## [EXERCISE REQUIREMENTS]
Please output the data below exactly as given, starting at its first line and stopping after the line that contains "o.location = (0, y, 0)".

## [SUPPLIED RECORDS]
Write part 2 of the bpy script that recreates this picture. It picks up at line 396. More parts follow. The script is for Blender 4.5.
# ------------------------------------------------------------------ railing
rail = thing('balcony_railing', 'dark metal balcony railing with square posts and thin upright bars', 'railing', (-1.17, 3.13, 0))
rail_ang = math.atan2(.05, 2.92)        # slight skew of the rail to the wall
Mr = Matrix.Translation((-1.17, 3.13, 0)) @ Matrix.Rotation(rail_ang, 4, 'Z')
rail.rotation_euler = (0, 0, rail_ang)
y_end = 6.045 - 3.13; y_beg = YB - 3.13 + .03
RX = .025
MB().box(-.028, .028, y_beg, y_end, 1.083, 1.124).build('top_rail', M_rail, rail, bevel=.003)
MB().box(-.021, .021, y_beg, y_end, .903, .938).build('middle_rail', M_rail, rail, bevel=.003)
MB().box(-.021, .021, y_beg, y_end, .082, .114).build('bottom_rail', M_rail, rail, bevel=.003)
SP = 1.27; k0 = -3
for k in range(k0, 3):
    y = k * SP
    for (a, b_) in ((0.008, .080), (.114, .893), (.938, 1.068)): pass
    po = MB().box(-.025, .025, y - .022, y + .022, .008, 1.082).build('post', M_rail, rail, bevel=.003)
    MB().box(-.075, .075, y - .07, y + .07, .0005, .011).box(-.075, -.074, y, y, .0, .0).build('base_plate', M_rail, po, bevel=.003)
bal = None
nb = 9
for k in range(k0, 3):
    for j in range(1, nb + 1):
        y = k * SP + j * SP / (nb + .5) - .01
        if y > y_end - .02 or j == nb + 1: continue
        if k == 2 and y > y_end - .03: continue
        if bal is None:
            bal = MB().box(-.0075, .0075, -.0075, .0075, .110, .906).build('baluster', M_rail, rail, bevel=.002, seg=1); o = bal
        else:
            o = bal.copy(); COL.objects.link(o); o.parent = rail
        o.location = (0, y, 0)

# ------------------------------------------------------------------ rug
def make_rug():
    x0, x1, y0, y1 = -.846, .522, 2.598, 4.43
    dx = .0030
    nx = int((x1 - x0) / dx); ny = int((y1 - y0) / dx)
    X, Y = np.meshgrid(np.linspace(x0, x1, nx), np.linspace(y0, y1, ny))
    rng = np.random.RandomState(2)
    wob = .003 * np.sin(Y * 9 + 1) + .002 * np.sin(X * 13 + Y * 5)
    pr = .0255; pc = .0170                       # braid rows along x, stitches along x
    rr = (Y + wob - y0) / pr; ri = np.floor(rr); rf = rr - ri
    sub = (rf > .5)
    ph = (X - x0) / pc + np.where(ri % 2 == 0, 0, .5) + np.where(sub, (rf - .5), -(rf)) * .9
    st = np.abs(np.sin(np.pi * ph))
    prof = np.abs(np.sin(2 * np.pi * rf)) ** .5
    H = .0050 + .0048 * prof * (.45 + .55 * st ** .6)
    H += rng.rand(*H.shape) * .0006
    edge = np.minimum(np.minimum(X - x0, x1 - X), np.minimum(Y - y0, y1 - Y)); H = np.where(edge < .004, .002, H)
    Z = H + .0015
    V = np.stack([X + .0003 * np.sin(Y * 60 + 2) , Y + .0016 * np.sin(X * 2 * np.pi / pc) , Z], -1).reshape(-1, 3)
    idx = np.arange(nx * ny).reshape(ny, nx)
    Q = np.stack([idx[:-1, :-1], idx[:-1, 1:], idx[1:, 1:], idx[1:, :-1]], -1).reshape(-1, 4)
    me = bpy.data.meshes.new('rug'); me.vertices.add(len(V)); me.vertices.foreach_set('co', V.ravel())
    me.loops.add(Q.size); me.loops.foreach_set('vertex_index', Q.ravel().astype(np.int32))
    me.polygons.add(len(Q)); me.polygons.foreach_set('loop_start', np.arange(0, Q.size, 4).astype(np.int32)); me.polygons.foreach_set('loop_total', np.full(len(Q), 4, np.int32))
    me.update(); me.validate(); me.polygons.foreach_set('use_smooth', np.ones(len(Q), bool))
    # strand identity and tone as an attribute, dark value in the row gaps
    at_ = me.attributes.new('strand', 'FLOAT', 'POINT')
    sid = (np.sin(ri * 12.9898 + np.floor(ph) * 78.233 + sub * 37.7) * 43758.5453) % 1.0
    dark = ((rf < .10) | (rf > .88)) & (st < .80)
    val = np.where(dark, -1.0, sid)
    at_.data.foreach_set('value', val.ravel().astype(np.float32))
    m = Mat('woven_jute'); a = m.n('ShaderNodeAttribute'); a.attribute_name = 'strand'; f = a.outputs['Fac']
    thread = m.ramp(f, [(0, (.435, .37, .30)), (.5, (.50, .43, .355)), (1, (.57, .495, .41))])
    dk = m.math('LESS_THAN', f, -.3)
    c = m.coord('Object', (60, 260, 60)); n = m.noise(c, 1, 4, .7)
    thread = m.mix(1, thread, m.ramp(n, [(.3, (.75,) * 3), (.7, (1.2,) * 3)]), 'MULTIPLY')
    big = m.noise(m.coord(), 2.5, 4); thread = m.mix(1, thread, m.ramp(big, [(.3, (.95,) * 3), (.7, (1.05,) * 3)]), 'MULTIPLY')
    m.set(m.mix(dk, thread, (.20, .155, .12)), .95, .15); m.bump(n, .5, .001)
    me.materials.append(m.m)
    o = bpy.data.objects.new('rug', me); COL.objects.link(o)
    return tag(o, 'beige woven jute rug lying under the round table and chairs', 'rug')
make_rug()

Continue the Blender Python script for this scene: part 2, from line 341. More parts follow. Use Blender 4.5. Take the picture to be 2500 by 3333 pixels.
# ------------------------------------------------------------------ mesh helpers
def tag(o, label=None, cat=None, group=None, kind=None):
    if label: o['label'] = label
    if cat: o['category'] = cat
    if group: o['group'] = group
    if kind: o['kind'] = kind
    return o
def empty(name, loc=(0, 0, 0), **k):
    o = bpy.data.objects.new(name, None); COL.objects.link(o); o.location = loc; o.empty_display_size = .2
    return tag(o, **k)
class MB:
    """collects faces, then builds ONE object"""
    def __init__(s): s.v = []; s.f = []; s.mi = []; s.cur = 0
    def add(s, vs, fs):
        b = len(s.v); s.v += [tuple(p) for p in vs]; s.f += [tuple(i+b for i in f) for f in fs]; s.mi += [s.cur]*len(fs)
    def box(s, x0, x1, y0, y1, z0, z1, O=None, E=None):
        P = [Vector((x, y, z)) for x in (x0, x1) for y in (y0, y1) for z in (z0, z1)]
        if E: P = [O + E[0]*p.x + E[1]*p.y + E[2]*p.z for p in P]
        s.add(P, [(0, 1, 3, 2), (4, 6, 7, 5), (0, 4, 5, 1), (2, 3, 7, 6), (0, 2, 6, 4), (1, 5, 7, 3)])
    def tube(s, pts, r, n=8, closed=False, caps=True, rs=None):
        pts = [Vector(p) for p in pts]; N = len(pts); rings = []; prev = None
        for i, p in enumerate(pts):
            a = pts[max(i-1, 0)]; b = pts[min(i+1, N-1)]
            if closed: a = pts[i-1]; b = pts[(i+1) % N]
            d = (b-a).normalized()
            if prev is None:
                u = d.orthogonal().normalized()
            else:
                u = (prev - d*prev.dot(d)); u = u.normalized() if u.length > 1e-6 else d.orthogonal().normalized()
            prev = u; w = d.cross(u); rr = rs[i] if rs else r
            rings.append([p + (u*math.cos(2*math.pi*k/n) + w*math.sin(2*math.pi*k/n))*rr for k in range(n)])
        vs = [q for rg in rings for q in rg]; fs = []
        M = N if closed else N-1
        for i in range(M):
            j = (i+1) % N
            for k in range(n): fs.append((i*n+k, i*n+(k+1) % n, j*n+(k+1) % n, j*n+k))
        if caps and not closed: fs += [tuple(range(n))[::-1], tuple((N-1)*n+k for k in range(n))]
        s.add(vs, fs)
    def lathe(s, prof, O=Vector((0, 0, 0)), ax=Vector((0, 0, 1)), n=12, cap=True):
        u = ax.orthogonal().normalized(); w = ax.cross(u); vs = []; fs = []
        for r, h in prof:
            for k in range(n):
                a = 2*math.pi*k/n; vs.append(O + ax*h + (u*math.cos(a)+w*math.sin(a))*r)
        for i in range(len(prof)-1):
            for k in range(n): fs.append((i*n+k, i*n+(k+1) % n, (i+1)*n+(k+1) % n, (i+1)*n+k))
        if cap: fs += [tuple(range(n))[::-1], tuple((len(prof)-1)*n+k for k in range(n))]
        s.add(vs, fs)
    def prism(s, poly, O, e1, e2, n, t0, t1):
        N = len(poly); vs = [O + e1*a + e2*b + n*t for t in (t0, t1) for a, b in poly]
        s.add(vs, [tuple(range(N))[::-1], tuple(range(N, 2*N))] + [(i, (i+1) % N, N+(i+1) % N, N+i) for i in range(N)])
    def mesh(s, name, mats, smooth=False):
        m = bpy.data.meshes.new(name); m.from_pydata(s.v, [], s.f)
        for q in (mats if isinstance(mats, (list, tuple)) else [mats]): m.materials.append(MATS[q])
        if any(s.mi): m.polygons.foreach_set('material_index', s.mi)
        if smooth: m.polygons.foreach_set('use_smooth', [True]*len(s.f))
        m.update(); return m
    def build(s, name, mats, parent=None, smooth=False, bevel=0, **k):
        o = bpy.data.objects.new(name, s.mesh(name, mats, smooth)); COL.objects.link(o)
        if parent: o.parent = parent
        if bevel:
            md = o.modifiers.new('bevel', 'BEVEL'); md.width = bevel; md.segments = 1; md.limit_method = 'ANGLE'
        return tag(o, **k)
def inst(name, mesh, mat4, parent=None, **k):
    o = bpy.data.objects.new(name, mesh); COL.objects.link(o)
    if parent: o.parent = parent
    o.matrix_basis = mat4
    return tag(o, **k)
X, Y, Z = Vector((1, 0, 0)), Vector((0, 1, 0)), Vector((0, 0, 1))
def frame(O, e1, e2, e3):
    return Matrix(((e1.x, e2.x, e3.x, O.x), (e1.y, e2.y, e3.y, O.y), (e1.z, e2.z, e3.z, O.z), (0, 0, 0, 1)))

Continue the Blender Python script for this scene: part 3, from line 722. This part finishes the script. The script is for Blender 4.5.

## [WORKED SOLUTION]
Write part 2 of the bpy script that recreates this picture. It picks up at line 396. More parts follow. The script is for Blender 4.5.
# ------------------------------------------------------------------ railing
rail = thing('balcony_railing', 'dark metal balcony railing with square posts and thin upright bars', 'railing', (-1.17, 3.13, 0))
rail_ang = math.atan2(.05, 2.92)        # slight skew of the rail to the wall
Mr = Matrix.Translation((-1.17, 3.13, 0)) @ Matrix.Rotation(rail_ang, 4, 'Z')
rail.rotation_euler = (0, 0, rail_ang)
y_end = 6.045 - 3.13; y_beg = YB - 3.13 + .03
RX = .025
MB().box(-.028, .028, y_beg, y_end, 1.083, 1.124).build('top_rail', M_rail, rail, bevel=.003)
MB().box(-.021, .021, y_beg, y_end, .903, .938).build('middle_rail', M_rail, rail, bevel=.003)
MB().box(-.021, .021, y_beg, y_end, .082, .114).build('bottom_rail', M_rail, rail, bevel=.003)
SP = 1.27; k0 = -3
for k in range(k0, 3):
    y = k * SP
    for (a, b_) in ((0.008, .080), (.114, .893), (.938, 1.068)): pass
    po = MB().box(-.025, .025, y - .022, y + .022, .008, 1.082).build('post', M_rail, rail, bevel=.003)
    MB().box(-.075, .075, y - .07, y + .07, .0005, .011).box(-.075, -.074, y, y, .0, .0).build('base_plate', M_rail, po, bevel=.003)
bal = None
nb = 9
for k in range(k0, 3):
    for j in range(1, nb + 1):
        y = k * SP + j * SP / (nb + .5) - .01
        if y > y_end - .02 or j == nb + 1: continue
        if k == 2 and y > y_end - .03: continue
        if bal is None:
            bal = MB().box(-.0075, .0075, -.0075, .0075, .110, .906).build('baluster', M_rail, rail, bevel=.002, seg=1); o = bal
        else:
            o = bal.copy(); COL.objects.link(o); o.parent = rail
        o.location = (0, y, 0)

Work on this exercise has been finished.